The financial regulators pointed out that in cases where a higher-ranking officer and a subordinate officer both perform identical duties but substantive internal control responsibilities for the relevant duties are allocated to a subordinate officer instead of a higher-ranking officer who receives reports and exercises the decision-making authority, the internal control system may not function effectively as intended. Accordingly, where a higher-ranking officer and a subordinate officer perform the same duties, it is considered more appropriate to assign internal control responsibilities to the higher-ranking officer. This approach aligns with the principle of the responsibilities map system, which states that the management’s responsibilities for internal control should not be delegated to subordinate officers.
 

4.

Failure to Allocate Responsibilities to Key Officers

The financial regulators’ position is that it is necessary to allocate responsibilities to the officers who perform and supervise duties related to such responsibilities, in order to ensure the effective operation of internal control in financial companies, regardless of whether or not they are standing officers and have the authority to approve internal control-related matters. Accordingly, financial companies should ensure that they do not, among others, (i) readily exclude non-standing directors from those to whom responsibilities are allocated, (ii) refrain from allocating responsibilities to certain officers based solely on the reason that they do not have the approval authority over internal control matters, and (iii) allocate less responsibilities to certain officers compared to the scope of responsibilities allocated to such officers described in the business report.

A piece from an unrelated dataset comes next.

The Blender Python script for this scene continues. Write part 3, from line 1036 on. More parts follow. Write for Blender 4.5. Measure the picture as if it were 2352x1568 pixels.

The following cases were presented by the regulators as the cases involving inadequate allocation of responsibilities: (i) the responsibilities were not allocated to the CEO (executive director) who is in a position to exercise substantive influence over material decisions, such as the establishment of management strategies and business plans, on the ground that he or she “only has the duty to monitor as a director under the Korean Commercial Code and does not have the internal control-related approval authority,” and (ii) the chairperson of the board of directors (executive director) was assigned only the responsibilities related to the chairperson role, although his or her duties were described as “overall management” in the 2024 business report.
 

While large financial investment companies and insurers were required to submit their responsibilities map to the FSS by July 2, 2025, the responsibilities map submission deadline for small and medium-sized financial investment companies is July 2, 2026. Upon submission of the responsibilities map, the representative director and officers of relevant companies will assume overall management obligations, including those related to internal control. In particular, starting from July 3, 2025, after the conclusion of the pilot program period, large financial investment companies and insurers are subject to sanctions (i) if they fail to meet requirements under the responsibilities map regime (such as avoiding overlap, omission or concentration of responsibilities), or (ii) if there is a breach of overall management obligations, including internal control, by the representative director and officers. Therefore, subject companies should ensure the effective operation of internal control systems based on their responsibilities maps, taking into account the financial regulators’ views on the necessary improvements to the mechanisms for reviewing the adequacy of the responsibilities map and internal control systems and compliance with applicable legal requirements.